En 2004, deux professeurs de HEC Montréal ont pris contact avec le cardinal Turcotte pour une demande bien inhabituelle: non pas sonder les mystères de sa foi, mais plutôt ceux de son leadership.

L'étude de l'archevêque de Montréal leur a livré trois de ses secrets. Il avait été «avant-gardiste» en déléguant des responsabilités à des spécialistes dès le milieu des années 80 et en se mettant au service de ses subordonnés. Il avait su gérer la décroissance de l'Église québécoise en retournant à l'essentiel. Et ses moments quotidiens de prière étaient comparables aux espaces de réflexion que se réservent souvent les présidents d'entreprise d'un certain âge, par l'entremise de projets d'écriture, de journaux intimes ou de retraites dans la nature.

«Je dis souvent qu'il faisait des miracles en gérant une grande entreprise avec un budget de PME», dit Jacqueline Cardinal, chercheuse à la Chaire en leadership de HEC Montréal. «Il avait un immense territoire, à peu près 250 paroisses à l'époque, si on inclut des bénévoles, des milliers d'employés et 1,5 million de catholiques potentiels ou avoués. Mais un budget de seulement 8 millions pour l'archidiocèse.»

Le cardinal Turcotte est la seule «étude de cas» de la chaire qui provienne du milieu religieux. La plupart sont dans les affaires et certains - comme Édouard Locke ou Lise Bissonnette -, du milieu culturel.

«La meilleure façon d'étudier le leadership, c'est d'aller voir les leaders, leur demander comment ils sont devenus des gestionnaires, comment ils prennent leurs décisions et motivent leurs employés, explique Mme Cardinal. Ce qui nous intéressait chez le cardinal Turcotte, c'est comment sa gestion est inspirée de ses valeurs.»

Ce qui a le plus marqué la professeure chez ce «grand communicateur», c'est son humilité. «Pour lui, le leadership était un leadership de service. D'après lui, ça s'appliquait à toute l'Église, qui doit se mettre au service des autres. Il était très humble même s'il prenait de la place dans les médias. Il disait n'avoir aucune ambition, aucun plan de carrière.
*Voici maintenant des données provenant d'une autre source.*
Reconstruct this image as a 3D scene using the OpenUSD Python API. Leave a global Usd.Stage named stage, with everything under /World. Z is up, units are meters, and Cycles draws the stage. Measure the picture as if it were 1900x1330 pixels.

Il était arrivé à sa place parce qu'il avait été appelé à servir. Son obsession, c'était d'aider les plus démunis. Ça teintait sa gestion des ressources humaines et ses prises de position politiques.

«Son chemin de Damas, ajoute-t-elle, était survenu quand il avait travaillé au camp d'été les Grèves de Contrecoeur, au collège, qui était fréquenté par des enfants très pauvres de Montréal. C'est là qu'il avait décidé d'être prêtre. Je ne dirais pas qu'il avait une foi de charbonnier, mais elle était liée de très près à la personne de Jésus, à sa vie, au contexte historique de Jésus, aux Évangiles, qu'il voyait comme pertinents pour vivre dans le monde moderne. Il n'était pas intéressé aux débats.»

La stratégie de l'essentiel

Y a-t-il des similitudes avec des leaders d'autres domaines? «Probablement le développement durable, dit Mme Cardinal. Aujourd'hui, c'est un peu une religion, sans ironie, parce que ça mobilise beaucoup les gens, qui se mettent au service d'une cause.»

Comment ont réagi les étudiants de HEC au témoignage du cardinal? «Il les a séduits par son authenticité. Aucune question ne le rebutait: comment il vivait le célibat, comment il gérait la fermeture des églises... Ce n'est pas souvent qu'on voit leadership ou gestion et religion dans la même phrase.»

Le coeur du message du cardinal Turcotte aux étudiants de HEC Montréal était ancré dans son expérience de la décroissance et de la désaffection religieuse. «Ce n'est pas facile pour un cardinal en charge d'âmes. Mais je dirais que pour lui, la décroissance de l'Église était secondaire, il voyait ça comme une transition vers autre chose. On voit davantage de communautés de chrétiens qui vivent entre eux, un peu comme aux débuts de l'Église. Pour un homme d'affaires, il est important de revenir à l'essentiel quand il y a une crise. Si on est fidèle à notre identité et à nos valeurs, on va trouver une façon de s'en sortir et de passer à l'action.»